**Written exercise:**
Leave out any pictures and transcribe all other data below exactly.

**Source data:**
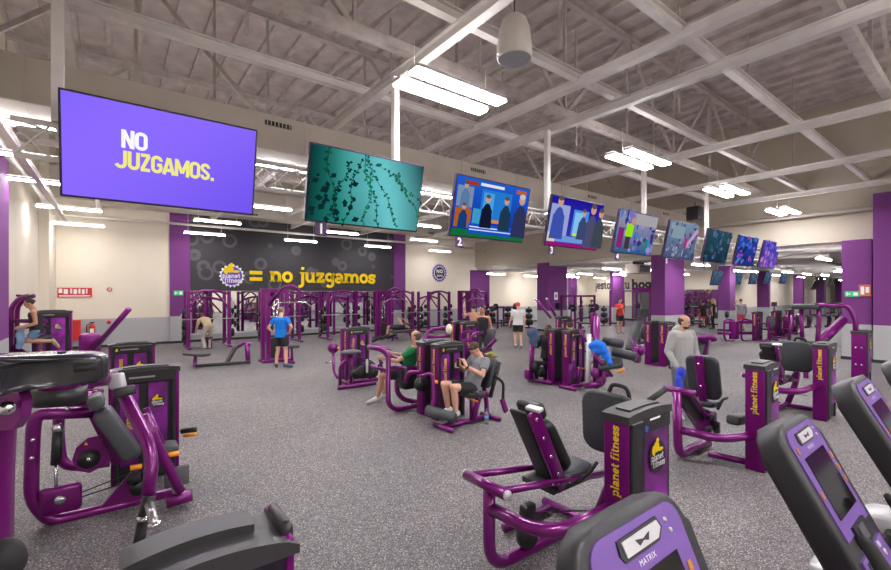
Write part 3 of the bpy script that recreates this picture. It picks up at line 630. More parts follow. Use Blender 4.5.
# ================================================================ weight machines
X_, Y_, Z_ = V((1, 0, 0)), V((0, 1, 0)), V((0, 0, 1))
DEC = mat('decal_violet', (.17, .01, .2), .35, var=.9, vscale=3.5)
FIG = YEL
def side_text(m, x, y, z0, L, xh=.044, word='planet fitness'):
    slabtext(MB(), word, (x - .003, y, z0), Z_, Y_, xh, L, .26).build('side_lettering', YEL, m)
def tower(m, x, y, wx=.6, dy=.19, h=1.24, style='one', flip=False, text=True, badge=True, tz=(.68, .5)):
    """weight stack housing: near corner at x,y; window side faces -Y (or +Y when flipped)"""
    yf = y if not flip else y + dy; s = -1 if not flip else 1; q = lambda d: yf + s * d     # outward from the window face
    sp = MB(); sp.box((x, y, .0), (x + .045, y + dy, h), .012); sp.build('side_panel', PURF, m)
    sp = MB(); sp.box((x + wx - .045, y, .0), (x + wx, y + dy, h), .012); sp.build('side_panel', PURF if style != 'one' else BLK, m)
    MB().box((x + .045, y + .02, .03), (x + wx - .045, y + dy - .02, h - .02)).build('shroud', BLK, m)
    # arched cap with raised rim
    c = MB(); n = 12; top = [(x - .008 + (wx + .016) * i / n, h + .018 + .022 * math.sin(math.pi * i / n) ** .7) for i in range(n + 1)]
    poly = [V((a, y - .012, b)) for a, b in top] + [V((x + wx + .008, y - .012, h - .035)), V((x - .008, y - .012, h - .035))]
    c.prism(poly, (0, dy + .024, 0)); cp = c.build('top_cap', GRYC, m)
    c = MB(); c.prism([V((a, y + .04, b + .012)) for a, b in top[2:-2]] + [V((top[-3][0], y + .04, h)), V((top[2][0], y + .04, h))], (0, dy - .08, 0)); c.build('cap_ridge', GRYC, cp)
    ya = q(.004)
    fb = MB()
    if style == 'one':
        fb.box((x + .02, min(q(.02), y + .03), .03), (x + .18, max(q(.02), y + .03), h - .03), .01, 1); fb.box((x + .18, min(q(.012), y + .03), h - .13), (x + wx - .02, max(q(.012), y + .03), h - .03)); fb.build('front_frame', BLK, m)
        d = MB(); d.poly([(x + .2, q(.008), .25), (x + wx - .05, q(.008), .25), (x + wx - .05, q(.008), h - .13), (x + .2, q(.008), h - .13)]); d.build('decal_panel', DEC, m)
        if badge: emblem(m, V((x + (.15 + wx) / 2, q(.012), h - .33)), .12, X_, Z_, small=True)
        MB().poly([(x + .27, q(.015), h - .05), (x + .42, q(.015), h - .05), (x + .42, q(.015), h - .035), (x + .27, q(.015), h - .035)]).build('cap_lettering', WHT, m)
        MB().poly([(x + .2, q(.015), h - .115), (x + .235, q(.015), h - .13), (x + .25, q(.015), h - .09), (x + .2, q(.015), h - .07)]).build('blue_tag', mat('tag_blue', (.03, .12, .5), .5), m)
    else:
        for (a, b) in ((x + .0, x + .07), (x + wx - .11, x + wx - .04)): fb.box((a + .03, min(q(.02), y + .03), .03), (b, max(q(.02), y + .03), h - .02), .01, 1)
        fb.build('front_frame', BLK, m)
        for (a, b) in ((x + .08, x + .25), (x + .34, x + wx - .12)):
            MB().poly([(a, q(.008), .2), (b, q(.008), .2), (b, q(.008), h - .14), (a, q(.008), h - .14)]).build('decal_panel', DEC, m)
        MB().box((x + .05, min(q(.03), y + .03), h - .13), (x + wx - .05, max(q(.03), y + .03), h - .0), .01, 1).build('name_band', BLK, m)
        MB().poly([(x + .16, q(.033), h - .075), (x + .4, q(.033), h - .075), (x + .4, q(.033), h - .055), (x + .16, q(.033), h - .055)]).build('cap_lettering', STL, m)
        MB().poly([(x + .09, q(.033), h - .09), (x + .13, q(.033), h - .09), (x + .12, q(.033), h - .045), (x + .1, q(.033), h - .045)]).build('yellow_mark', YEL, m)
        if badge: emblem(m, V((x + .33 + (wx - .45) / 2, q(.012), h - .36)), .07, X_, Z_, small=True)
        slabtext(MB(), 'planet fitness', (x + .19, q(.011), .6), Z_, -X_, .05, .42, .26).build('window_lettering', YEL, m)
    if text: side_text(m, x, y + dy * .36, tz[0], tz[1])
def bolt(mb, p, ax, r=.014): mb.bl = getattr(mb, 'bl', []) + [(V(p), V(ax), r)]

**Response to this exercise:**
Write part 3 of the bpy script that recreates this picture. It picks up at line 630. More parts follow. Use Blender 4.5.
# ================================================================ weight machines
X_, Y_, Z_ = V((1, 0, 0)), V((0, 1, 0)), V((0, 0, 1))
DEC = mat('decal_violet', (.17, .01, .2), .35, var=.9, vscale=3.5)
FIG = YEL
def side_text(m, x, y, z0, L, xh=.044, word='planet fitness'):
    slabtext(MB(), word, (x - .003, y, z0), Z_, Y_, xh, L, .26).build('side_lettering', YEL, m)
def tower(m, x, y, wx=.6, dy=.19, h=1.24, style='one', flip=False, text=True, badge=True, tz=(.68, .5)):
    """weight stack housing: near corner at x,y; window side faces -Y (or +Y when flipped)"""
    yf = y if not flip else y + dy; s = -1 if not flip else 1; q = lambda d: yf + s * d     # outward from the window face
    sp = MB(); sp.box((x, y, .0), (x + .045, y + dy, h), .012); sp.build('side_panel', PURF, m)
    sp = MB(); sp.box((x + wx - .045, y, .0), (x + wx, y + dy, h), .012); sp.build('side_panel', PURF if style != 'one' else BLK, m)
    MB().box((x + .045, y + .02, .03), (x + wx - .045, y + dy - .02, h - .02)).build('shroud', BLK, m)
    # arched cap with raised rim
    c = MB(); n = 12; top = [(x - .008 + (wx + .016) * i / n, h + .018 + .022 * math.sin(math.pi * i / n) ** .7) for i in range(n + 1)]
    poly = [V((a, y - .012, b)) for a, b in top] + [V((x + wx + .008, y - .012, h - .035)), V((x - .008, y - .012, h - .035))]
    c.prism(poly, (0, dy + .024, 0)); cp = c.build('top_cap', GRYC, m)
    c = MB(); c.prism([V((a, y + .04, b + .012)) for a, b in top[2:-2]] + [V((top[-3][0], y + .04, h)), V((top[2][0], y + .04, h))], (0, dy - .08, 0)); c.build('cap_ridge', GRYC, cp)
    ya = q(.004)
    fb = MB()
    if style == 'one':
        fb.box((x + .02, min(q(.02), y + .03), .03), (x + .18, max(q(.02), y + .03), h - .03), .01, 1); fb.box((x + .18, min(q(.012), y + .03), h - .13), (x + wx - .02, max(q(.012), y + .03), h - .03)); fb.build('front_frame', BLK, m)
        d = MB(); d.poly([(x + .2, q(.008), .25), (x + wx - .05, q(.008), .25), (x + wx - .05, q(.008), h - .13), (x + .2, q(.008), h - .13)]); d.build('decal_panel', DEC, m)
        if badge: emblem(m, V((x + (.15 + wx) / 2, q(.012), h - .33)), .12, X_, Z_, small=True)
        MB().poly([(x + .27, q(.015), h - .05), (x + .42, q(.015), h - .05), (x + .42, q(.015), h - .035), (x + .27, q(.015), h - .035)]).build('cap_lettering', WHT, m)
        MB().poly([(x + .2, q(.015), h - .115), (x + .235, q(.015), h - .13), (x + .25, q(.015), h - .09), (x + .2, q(.015), h - .07)]).build('blue_tag', mat('tag_blue', (.03, .12, .5), .5), m)
    else:
        for (a, b) in ((x + .0, x + .07), (x + wx - .11, x + wx - .04)): fb.box((a + .03, min(q(.02), y + .03), .03), (b, max(q(.02), y + .03), h - .02), .01, 1)
        fb.build('front_frame', BLK, m)
        for (a, b) in ((x + .08, x + .25), (x + .34, x + wx - .12)):
            MB().poly([(a, q(.008), .2), (b, q(.008), .2), (b, q(.008), h - .14), (a, q(.008), h - .14)]).build('decal_panel', DEC, m)
        MB().box((x + .05, min(q(.03), y + .03), h - .13), (x + wx - .05, max(q(.03), y + .03), h - .0), .01, 1).build('name_band', BLK, m)
        MB().poly([(x + .16, q(.033), h - .075), (x + .4, q(.033), h - .075), (x + .4, q(.033), h - .055), (x + .16, q(.033), h - .055)]).build('cap_lettering', STL, m)
        MB().poly([(x + .09, q(.033), h - .09), (x + .13, q(.033), h - .09), (x + .12, q(.033), h - .045), (x + .1, q(.033), h - .045)]).build('yellow_mark', YEL, m)
        if badge: emblem(m, V((x + .33 + (wx - .45) / 2, q(.012), h - .36)), .07, X_, Z_, small=True)
        slabtext(MB(), 'planet fitness', (x + .19, q(.011), .6), Z_, -X_, .05, .42, .26).build('window_lettering', YEL, m)
    if text: side_text(m, x, y + dy * .36, tz[0], tz[1])
def bolt(mb, p, ax, r=.014): mb.bl = getattr(mb, 'bl', []) + [(V(p), V(ax), r)]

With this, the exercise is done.